Hyphenated-Americans


I found myself getting a bit annoyed on Martin Luther King Day and not just because I didn’t get the day off.  I had NPR on in the background most of the afternoon and listened to the various tributes to Dr. King going on across the country.  However, every time they mentioned him, they had to say he was a great African-American.  I’m not arguing the point.  I think he was a great African-American too.  However, I would go further and say he was a great American.

There are an awful lot of ways to be divided in America from the slicing and dicing of marketing demographics to the more sinister racial profiling.  Being separate was the law of the land for the better part of a century.  Ironically, people like Dr. Martin Luther King protested, fought, argued, debated and eventually overthrew that rule… and then we proceeded to add hyphens to everyone’s American-ness.  A hyphen does the same duty as a minus sign in math; it subtracts.  It takes away from the accomplishments by reducing the set of people used as comparison.

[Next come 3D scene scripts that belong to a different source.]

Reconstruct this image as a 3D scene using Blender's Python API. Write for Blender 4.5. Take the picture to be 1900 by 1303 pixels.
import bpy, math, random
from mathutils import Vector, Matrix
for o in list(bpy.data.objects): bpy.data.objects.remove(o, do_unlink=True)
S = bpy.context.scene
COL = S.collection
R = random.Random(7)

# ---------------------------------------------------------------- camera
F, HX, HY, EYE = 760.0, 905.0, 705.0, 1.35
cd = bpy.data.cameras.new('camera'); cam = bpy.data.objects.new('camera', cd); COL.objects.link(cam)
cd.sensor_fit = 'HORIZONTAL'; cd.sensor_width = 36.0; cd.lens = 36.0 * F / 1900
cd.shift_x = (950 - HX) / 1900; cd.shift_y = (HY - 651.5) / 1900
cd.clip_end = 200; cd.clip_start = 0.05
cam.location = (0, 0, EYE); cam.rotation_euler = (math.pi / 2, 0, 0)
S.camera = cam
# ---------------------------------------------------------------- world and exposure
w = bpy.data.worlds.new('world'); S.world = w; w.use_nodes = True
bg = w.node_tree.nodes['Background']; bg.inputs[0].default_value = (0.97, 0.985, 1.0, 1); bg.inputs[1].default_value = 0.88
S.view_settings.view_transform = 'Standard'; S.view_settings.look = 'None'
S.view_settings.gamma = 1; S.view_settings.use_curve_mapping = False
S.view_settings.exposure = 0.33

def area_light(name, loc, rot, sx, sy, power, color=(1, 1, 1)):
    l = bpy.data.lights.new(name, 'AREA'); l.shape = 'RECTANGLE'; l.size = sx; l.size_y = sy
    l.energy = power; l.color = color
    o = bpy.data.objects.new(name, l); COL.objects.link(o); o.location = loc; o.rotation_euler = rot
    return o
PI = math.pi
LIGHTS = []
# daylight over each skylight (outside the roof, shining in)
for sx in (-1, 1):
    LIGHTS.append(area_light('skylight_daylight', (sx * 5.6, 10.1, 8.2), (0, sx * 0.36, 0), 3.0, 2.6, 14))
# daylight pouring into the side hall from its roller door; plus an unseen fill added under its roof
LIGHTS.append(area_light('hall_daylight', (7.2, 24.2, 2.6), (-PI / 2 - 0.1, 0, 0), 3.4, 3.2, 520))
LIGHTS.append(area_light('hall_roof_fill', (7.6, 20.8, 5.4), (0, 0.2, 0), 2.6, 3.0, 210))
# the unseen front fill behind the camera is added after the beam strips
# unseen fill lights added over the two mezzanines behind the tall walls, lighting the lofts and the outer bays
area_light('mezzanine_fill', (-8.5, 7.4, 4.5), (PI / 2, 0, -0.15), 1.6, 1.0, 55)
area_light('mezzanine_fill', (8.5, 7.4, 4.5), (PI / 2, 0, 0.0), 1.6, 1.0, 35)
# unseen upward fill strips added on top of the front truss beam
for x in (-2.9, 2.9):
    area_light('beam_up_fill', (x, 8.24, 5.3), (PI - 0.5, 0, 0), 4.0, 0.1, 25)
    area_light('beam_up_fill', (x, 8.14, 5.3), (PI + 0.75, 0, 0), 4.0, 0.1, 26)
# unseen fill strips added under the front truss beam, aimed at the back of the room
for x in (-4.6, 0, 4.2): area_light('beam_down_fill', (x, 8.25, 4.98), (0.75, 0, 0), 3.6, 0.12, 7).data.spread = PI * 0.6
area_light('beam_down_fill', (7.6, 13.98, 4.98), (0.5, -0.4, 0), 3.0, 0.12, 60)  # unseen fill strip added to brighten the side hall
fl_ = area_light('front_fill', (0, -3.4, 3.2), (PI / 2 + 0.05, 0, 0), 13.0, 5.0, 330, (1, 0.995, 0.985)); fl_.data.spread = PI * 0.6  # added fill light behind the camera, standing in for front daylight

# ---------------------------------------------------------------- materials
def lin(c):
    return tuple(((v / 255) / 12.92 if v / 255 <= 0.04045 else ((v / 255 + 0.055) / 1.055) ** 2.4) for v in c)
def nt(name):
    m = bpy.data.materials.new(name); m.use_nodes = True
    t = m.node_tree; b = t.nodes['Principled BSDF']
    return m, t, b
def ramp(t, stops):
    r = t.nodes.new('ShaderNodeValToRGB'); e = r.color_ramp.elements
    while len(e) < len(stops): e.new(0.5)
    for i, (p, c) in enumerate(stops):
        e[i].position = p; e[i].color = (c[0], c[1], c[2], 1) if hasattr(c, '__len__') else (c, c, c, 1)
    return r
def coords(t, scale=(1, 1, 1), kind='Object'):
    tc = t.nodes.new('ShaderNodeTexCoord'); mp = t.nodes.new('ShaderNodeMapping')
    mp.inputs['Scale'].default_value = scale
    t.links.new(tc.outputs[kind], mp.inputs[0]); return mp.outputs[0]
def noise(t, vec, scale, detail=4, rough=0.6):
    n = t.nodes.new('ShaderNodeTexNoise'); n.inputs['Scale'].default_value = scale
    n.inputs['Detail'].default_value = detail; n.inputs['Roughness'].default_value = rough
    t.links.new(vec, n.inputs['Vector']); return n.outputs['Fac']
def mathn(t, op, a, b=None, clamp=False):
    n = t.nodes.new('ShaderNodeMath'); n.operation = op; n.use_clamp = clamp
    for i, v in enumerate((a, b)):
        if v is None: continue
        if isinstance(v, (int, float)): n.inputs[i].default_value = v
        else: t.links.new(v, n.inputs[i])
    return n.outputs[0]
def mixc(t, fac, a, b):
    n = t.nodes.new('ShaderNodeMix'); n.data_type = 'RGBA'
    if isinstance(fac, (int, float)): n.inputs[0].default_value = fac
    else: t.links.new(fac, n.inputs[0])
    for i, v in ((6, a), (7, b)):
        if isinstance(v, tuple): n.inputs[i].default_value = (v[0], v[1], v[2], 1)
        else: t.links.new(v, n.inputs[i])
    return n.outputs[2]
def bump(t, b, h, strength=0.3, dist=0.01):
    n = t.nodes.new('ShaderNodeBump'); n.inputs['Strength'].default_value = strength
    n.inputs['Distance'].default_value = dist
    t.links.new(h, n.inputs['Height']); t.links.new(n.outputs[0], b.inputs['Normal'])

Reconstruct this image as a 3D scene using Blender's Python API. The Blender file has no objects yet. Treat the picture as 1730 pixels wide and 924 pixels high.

If you want to get technical, I’m an Anglo-Scottish-Irish-Welsh-German-Polish-Lithuanian American.  That doesn’t even count my religious affiliation or political persuasion.  Some make it a point of pride to be associated by common heritage.  He makes a good point; that must be the [insert stereotype of choice here] in him. However, all too often, people use the labels to demean someone when they disagree.  Isn’t that just like a [insert stereotype of choice here] to say something like that?